What is 5G and how it Works?
Thursday 27 April 2017

What is 5G and how it Works?

As we all know, 5G means fifth generation and it refers to the next and newest mobile wireless standard based on the IEEE 802.11ac standard of broadband technology. Even though 5G is not expected until 2020, too many companies are investing now to prepare themselves for new mobile wireless standard. The interesting part is a formal standard for 5G is yet to be set.

As 5G is still in development, it is not yet open for use by anyone. However, lots of companies have started creating 5G products and field testing them. 5G will be significantly faster than 4G, allowing for higher productivity across all capable devices with a theoretical download speed of 10,000 Mbps. Plus, with greater bandwidth comes faster download speeds and the ability to run more complex mobile internet apps.

A reliable, wireless internet connection can depend on the number of devices connected to one channel. With the addition of 5G to the wireless spectrum, this could put us at risk of overcrowding the frequency range. However, 5G will cost more to implement and while the newest mobile phones will probably have it integrated, other handsets could be deemed out of date.

Previous generations like 3G were a breakthrough in communications. 3G receives a signal from the nearest phone tower and is used for phone calls, messaging and data. 4G works the same as 3G but with a faster internet connection and a lower latency (the time between cause and effect). 4G claims to be around five times faster than existing 3G services and theoretically it can provide download speeds of up to 100Mbps.

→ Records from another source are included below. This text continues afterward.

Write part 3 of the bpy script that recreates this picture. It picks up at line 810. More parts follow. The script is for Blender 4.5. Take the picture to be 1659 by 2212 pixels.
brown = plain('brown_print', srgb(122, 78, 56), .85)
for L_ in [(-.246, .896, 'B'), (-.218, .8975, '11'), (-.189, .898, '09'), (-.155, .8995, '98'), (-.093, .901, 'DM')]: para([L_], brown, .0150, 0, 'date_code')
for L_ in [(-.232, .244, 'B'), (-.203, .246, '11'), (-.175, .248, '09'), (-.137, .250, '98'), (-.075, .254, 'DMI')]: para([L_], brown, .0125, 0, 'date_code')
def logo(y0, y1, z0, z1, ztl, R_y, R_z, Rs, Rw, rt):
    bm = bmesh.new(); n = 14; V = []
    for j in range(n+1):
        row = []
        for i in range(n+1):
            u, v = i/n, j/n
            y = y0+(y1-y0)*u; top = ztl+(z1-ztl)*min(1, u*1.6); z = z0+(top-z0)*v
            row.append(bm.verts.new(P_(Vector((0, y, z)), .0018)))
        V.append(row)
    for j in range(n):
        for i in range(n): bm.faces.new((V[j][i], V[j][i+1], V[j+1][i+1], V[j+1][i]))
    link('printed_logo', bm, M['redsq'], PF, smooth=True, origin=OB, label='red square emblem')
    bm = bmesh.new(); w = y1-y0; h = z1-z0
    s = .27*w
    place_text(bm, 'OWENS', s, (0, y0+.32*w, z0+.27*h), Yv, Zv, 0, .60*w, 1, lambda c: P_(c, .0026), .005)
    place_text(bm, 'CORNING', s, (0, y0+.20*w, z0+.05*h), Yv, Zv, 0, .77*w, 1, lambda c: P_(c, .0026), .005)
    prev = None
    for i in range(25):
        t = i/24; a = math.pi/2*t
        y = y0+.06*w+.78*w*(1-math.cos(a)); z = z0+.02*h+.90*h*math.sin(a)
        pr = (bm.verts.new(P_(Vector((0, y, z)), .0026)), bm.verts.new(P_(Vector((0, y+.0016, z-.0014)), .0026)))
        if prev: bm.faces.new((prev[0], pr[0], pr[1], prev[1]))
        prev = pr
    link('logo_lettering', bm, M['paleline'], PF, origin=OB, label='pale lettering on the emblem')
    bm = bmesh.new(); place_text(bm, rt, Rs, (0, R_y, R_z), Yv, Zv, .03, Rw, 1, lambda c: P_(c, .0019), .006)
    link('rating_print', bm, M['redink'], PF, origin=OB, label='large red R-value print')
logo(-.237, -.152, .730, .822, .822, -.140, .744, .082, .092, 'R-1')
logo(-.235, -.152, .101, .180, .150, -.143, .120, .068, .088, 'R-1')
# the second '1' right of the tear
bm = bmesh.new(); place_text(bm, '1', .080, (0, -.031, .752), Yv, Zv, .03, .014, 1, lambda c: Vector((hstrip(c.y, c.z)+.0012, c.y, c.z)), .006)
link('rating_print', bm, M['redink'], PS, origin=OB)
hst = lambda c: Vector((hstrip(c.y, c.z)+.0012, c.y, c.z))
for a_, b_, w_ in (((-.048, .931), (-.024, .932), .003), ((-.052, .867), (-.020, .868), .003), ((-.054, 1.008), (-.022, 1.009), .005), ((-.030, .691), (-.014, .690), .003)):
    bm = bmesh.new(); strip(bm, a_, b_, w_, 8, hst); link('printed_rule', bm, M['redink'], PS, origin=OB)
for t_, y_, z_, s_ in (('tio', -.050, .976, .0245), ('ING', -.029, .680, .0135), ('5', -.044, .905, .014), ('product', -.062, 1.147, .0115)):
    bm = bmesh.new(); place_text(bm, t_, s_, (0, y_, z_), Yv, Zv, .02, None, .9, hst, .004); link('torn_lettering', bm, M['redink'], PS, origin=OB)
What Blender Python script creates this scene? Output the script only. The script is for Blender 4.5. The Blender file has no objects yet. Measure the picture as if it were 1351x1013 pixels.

"Current 4G mobile standards have the potential to provide 100s of Mbps. 5G offers to take that into multi-gigabits per second, giving rise to the ‘Gigabit Smartphone’ and hopefully a slew of innovative services and applications that truly need the type of connectivity that only 5G can offer," says Paul Gainham, senior director, SP Marketing EMEA at Juniper Networks.

Notable advancements in 5G technologies have come from Nokia, Qualcomm, Samsung, Ericsson and BT, with growing numbers of companies forming 5G partnerships and pledging money to continue to research into 5G and its application.